Karl Wlaschek, a former barroom pianist whose ventures in discount retailing and real estate, combined with longevity, made him the world’s third-oldest billionaire and one of the richest Austrians, has died. He was 97.

He died unexpectedly on May 31, according to a statement from the Karl Wlaschek Foundation. His death occurred in Graz, Austria, the Austrian Press Agency said.

Among the world’s billionaires, Wlaschek was junior only to former banker David Rockefeller, 99, and investor Kirk Kerkorian, who turns 98 on June 6, both of the U.S. He had a net worth of $3.7 billion, according to the Bloomberg Billionaires Index.

“Work and luck” were the keys to his success, Wlaschek said, according to a 2005 biography by Adolf Haslinger. “I’ve worked my entire life but I’ve also had lots of luck.”

Following service in the German army during World War II, Wlaschek returned home to Austria and earned a living as a musician under the stage name “Charly Walker.”

He ventured into retail in 1953 by opening Vienna’s first self-service drug store. By the end of the decade, he had built a chain of 45 discount grocery stores known as Billa supermarkets. Wlaschek is credited with changing Austrians’ shopping habits by offering lower-priced goods to consumers. Billa, or Billiger Laden, means “cheap shop” in English.

Property Investments

In 1996, Wlaschek sold the supermarkets to Germany’s Rewe Group for about $1 billion. At the time of the sale, the business included more than 1,300 Billa stores and about 18,000 employees.
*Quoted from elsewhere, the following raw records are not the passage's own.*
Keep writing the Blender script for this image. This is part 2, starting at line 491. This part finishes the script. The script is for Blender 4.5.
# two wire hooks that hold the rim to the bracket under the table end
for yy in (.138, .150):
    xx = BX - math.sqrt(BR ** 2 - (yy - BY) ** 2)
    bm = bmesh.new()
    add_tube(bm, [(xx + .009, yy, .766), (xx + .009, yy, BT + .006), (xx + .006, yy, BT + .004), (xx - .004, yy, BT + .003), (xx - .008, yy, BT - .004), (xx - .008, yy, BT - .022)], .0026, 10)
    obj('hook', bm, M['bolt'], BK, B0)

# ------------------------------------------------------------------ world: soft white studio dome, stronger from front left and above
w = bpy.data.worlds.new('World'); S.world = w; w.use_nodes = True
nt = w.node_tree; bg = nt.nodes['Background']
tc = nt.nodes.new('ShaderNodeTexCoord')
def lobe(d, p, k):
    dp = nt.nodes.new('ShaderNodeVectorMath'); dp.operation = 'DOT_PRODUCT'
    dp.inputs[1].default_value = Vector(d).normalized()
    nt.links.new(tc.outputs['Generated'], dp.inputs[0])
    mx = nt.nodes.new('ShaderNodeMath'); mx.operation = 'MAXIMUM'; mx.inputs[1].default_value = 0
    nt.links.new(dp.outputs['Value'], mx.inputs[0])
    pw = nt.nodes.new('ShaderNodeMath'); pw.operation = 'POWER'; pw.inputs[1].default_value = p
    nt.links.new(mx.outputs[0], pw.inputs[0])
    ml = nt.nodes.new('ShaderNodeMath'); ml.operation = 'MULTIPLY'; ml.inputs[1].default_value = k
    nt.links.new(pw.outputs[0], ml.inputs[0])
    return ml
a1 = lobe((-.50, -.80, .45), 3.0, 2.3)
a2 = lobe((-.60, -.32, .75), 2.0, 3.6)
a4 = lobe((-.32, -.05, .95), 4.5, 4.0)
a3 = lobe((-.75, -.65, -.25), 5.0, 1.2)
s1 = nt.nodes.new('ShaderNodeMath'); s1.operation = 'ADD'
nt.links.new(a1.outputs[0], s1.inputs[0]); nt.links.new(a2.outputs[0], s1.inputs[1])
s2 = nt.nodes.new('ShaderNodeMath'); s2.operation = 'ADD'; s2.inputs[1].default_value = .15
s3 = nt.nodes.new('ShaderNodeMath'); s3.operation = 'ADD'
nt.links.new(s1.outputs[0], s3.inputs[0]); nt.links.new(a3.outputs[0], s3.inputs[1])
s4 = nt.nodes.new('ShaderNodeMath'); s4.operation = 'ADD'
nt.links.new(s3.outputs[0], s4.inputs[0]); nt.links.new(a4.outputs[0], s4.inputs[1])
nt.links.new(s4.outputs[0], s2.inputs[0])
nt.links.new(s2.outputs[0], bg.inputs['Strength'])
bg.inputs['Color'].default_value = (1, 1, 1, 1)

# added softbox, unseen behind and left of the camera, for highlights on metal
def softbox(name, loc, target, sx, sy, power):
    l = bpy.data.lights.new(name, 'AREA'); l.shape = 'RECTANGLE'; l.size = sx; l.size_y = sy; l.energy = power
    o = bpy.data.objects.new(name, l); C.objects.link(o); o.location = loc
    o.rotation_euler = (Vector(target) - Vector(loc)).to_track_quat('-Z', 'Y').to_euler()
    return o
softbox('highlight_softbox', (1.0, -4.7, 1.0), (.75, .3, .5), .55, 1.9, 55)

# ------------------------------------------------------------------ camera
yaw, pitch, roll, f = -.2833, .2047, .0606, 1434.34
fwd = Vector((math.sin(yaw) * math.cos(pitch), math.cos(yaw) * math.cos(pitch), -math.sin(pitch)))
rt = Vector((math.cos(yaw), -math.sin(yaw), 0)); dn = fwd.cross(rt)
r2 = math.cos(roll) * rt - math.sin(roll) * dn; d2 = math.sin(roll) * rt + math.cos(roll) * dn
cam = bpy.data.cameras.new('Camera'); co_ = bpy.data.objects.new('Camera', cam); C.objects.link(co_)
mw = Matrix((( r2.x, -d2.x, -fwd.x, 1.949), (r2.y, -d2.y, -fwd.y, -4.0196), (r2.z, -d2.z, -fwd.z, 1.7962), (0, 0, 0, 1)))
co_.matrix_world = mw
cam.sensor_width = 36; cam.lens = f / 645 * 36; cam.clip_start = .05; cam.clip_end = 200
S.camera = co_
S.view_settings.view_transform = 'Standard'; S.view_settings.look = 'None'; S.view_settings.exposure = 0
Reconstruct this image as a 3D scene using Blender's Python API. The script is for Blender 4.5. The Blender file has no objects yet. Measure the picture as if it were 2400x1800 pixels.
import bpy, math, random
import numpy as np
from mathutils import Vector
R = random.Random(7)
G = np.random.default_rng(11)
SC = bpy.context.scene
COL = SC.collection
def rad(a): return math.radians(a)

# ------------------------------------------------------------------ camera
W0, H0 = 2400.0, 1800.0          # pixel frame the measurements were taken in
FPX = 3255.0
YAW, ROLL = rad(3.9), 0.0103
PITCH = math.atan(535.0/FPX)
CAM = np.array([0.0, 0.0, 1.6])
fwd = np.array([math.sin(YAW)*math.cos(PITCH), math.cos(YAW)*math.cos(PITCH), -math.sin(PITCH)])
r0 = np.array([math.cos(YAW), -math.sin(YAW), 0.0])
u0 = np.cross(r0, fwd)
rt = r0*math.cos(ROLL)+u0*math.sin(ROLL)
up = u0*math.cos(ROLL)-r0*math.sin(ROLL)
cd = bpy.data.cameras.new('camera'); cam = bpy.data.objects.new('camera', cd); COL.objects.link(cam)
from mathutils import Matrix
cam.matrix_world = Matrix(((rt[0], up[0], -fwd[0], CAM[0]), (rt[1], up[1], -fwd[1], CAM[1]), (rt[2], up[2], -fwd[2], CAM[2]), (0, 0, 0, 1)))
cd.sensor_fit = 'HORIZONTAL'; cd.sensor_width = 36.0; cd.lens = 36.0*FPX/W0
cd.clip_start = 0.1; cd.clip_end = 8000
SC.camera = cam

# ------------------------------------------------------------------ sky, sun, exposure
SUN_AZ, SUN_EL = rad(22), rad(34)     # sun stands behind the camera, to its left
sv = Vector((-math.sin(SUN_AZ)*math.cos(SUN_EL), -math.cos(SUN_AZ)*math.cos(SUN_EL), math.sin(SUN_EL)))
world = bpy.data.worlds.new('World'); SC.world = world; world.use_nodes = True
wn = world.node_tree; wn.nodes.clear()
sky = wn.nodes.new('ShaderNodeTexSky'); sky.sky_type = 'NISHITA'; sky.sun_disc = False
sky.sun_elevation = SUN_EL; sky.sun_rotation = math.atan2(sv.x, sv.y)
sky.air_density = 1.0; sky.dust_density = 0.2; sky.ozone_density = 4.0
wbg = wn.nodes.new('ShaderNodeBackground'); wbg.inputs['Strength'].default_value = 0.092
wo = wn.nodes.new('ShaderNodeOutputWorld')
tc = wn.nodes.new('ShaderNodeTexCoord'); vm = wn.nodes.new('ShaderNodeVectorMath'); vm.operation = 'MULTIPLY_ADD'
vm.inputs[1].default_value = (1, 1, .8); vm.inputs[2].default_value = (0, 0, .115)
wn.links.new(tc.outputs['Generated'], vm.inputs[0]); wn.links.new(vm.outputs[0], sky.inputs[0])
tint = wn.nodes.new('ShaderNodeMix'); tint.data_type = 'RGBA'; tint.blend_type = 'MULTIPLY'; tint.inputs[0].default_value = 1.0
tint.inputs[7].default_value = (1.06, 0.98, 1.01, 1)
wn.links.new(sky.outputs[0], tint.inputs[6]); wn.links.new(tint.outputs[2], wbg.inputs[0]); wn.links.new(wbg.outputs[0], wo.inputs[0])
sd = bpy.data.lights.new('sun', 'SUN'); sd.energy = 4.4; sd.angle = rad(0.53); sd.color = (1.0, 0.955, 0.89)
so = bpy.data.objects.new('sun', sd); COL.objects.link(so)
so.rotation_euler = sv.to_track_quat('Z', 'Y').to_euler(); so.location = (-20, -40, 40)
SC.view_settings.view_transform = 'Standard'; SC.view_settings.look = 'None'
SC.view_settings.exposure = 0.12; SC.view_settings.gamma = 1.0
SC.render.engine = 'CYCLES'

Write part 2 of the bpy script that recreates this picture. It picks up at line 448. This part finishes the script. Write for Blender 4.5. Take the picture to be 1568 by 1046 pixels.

Wlaschek invested much of the proceeds into property, including the building housing Vienna’s stock exchange and eight palaces in the capital city. In 2000, he bought Austria’s biggest real estate company when he took over Bank Austria’s property portfolio. Real estate prices almost doubled in the decade or so after the purchase, according to the Austrian Real Estate Federation.

Wlaschek’s son, Karl Philipp, managed his father’s property investments starting in 2004. The holdings, with a book value of almost 2 billion euros ($2.18 billion), earned the family 131 million euros in rent in 2011, according to Der Standard.

That same year, Karl Wlaschek bought the Schlosshotel Velden, a five-star property in Austria’s southern Carinthian province where he had performed after the war. At a gala reception celebrating the purchase, he sat down at a piano and played “I’m in the Mood for Love.”

Fifth Marriage

In April 2012, as a 94-year-old widower, Wlaschek made headlines in his personal life when he married for a fifth time, to then 63-year-old Ricki Schenk.

Wlaschek was born in Vienna on Aug. 4, 1917. His father, Rudolf, was a plumber and his mother, Aloisia, was a housewife, according to his biography.

He graduated from high school and studied chemistry at Vienna’s Technical University until 1938, when his studies were interrupted first by the Anschluss, Nazi Germany’s annexation of Austria, and then by World War II.

Wlaschek was drafted into the German army and assigned to units that fought in Poland, France and the Soviet Union. He survived the war by using his skills as a musician and joker to win assignments off the frontlines, according to his biography.

His two children, Marie-Luise Bittner and Karl Philipp Wlaschek, were from previous marriages.